Как писал Ф.В. Берхгольц, царь строил возле моря еще один дворец, подобный Монплезиру. Новостройка так и называлась: «Другой Монплезир», или «Палатки у моря». (При этом Монплезир стали называть «Старый Момплезир»[829].) Действительно, именной указ о строительстве «другого Момплезира… в скором времени» последовал в январе 1721 г., и Браунштейн начал возводить на самом берегу уютный дворец, еще не получивший названия «Эрмитаж»[830]. 14 июня последовал указ «для дела фундамента под полаты нового Момплезира копать рвы и в тех рвах делать фундамент каменной и полаты»[831]. Его изюминкой стал большой круглый стол, средняя часть которого опускалась при помощи механизма вниз, на кухню за кушаньями. Дворец построили на самом берегу моря, и вода, по-видимому, беспрепятственно поступала в него. В 1723 г. пришлось забить сваи по периметру сооружения, и «глиной набивали от течи воды в погребе кругом», в 1729 г. берег у Эрмитажа пришлось укреплять еще и фашинами[832].

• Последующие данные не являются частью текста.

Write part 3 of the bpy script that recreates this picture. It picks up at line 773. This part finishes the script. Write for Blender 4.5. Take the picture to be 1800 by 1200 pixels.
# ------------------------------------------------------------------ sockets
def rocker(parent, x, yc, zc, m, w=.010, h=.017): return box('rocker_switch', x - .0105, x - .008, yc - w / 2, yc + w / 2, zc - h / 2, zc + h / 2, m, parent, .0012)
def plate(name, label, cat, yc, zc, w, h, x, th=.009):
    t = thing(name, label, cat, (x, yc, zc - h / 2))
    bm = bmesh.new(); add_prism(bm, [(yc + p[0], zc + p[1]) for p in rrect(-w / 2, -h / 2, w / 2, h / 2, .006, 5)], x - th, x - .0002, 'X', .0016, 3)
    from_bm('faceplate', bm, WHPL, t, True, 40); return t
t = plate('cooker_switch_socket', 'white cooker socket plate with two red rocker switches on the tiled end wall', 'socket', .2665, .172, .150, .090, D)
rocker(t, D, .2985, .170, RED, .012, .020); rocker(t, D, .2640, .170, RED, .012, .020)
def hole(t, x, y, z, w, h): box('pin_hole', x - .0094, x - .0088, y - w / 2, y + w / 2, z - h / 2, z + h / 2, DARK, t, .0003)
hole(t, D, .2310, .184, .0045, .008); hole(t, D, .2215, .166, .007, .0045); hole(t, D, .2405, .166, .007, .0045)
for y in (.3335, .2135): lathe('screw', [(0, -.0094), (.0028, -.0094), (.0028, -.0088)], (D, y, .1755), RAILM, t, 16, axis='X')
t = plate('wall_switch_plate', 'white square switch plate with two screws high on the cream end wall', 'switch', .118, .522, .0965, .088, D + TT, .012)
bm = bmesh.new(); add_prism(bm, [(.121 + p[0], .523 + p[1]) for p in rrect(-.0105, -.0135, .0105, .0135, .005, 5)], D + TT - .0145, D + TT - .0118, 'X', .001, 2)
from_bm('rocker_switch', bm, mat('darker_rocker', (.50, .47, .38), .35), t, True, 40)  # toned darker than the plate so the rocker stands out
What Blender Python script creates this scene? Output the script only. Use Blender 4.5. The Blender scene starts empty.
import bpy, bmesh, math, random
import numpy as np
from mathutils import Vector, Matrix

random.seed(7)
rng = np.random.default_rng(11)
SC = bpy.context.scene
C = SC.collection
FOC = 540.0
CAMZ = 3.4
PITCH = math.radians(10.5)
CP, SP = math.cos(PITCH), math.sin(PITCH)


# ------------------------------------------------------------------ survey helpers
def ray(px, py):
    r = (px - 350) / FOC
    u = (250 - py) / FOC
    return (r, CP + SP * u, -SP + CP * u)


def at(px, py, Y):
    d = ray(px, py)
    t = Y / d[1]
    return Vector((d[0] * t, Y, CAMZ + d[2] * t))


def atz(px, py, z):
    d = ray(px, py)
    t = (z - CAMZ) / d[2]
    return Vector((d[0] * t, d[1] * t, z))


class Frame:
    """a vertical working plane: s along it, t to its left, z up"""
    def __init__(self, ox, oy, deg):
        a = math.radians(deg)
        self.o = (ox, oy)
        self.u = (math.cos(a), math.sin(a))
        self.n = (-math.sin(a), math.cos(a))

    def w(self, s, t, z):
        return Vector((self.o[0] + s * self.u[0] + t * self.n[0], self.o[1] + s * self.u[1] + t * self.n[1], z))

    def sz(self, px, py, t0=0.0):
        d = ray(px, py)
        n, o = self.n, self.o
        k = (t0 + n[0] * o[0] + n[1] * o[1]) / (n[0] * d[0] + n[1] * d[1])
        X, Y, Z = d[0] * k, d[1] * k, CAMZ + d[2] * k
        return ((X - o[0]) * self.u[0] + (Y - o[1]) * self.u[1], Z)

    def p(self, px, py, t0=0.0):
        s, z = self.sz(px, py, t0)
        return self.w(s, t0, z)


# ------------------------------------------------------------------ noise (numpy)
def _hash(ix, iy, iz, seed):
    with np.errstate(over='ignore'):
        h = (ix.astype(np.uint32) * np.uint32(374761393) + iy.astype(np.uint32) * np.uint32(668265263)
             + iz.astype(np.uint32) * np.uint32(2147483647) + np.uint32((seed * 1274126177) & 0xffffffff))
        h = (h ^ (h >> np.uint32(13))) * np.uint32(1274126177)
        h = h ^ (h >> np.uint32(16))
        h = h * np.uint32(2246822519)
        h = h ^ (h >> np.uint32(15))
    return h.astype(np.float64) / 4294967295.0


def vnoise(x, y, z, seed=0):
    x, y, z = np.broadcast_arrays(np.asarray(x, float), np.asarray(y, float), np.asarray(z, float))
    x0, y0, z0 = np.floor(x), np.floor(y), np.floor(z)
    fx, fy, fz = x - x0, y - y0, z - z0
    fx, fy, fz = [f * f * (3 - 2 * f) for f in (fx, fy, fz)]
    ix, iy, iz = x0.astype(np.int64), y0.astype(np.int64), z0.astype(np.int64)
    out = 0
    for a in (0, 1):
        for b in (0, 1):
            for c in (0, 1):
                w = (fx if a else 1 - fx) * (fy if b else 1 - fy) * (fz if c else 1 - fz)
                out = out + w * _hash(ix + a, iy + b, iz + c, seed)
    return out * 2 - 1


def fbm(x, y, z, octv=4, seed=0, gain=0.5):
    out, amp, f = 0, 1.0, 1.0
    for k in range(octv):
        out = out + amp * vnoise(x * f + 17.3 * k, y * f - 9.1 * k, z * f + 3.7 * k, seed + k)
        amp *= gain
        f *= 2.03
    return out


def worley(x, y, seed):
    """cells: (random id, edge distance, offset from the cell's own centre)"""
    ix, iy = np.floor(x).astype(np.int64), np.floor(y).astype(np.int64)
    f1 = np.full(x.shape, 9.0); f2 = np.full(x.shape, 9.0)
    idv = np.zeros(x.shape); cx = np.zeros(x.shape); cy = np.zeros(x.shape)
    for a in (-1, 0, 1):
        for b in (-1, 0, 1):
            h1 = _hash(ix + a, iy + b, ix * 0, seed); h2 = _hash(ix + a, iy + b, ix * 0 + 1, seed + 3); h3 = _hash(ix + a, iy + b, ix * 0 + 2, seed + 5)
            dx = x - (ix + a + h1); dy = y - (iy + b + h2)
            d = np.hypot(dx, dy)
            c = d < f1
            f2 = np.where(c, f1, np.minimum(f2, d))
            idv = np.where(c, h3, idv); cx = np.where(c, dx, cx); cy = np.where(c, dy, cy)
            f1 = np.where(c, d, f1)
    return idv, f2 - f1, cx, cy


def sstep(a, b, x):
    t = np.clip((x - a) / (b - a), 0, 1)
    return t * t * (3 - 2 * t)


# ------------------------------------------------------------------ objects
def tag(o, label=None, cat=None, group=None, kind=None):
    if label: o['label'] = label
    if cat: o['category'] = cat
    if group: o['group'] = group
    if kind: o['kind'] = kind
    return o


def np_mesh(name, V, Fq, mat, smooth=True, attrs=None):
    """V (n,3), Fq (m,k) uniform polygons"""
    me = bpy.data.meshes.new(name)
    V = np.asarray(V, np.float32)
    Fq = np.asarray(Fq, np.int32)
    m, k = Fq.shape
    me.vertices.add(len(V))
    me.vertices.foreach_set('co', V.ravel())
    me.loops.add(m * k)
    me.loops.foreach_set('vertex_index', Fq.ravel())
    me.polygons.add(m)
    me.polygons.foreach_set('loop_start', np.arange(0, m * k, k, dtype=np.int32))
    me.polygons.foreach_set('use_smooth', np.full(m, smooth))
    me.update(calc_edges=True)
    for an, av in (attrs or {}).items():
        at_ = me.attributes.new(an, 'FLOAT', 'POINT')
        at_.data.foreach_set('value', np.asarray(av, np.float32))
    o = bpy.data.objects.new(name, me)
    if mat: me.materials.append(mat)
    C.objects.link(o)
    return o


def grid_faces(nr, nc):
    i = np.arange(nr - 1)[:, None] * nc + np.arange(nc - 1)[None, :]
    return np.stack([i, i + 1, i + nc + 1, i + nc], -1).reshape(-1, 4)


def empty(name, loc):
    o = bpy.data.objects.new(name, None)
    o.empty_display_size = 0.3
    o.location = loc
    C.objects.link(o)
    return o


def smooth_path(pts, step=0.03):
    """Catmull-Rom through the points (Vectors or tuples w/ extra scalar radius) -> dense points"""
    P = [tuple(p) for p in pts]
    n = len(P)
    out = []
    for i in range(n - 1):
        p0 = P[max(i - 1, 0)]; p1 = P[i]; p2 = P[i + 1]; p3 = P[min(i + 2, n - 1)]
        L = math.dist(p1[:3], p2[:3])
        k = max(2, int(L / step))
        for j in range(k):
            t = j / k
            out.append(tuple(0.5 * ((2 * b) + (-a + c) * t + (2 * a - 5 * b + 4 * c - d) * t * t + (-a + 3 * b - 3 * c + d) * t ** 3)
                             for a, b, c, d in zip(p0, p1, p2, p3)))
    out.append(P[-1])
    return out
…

В 1720 г. Браунштейн взялся строить неподалеку от Эрмитажа другой дворец – «Палатки между прудов», или Марли. Это название, как и сама идея такого дворца, было привезено царем из поразившего его воображение Версаля. Даже отправляясь в Персидский поход, Петр помнил о Марли. В июле 1722 г. из Астрахани кабинет-секретарь Петра А.В. Макаров писал Сенявину, что государь приказал, «чтоб вы в Петергофе в маленьком доме, которой делаетца у малых прудов убрали одну полатку чинаровым деревом». Видно, Петр где-то увидел чинаровые панели, и они ему понравились[833]. В феврале 1721 г. Браунштейн жаловался на плохую работу подрядчиков-строителей, но уже в октябре 1722 г. докладывал о начавшихся отделочных работах в Марли: «О деле железных решеток в Питергоф к малым полаткам, которые между прудов»[834].
В 1724 г. по указу Петра в пруды напустили рыбу, и предписано было «сделать колокольчик и подвесить у палат и приучить ее звоном хлеб есть»[835].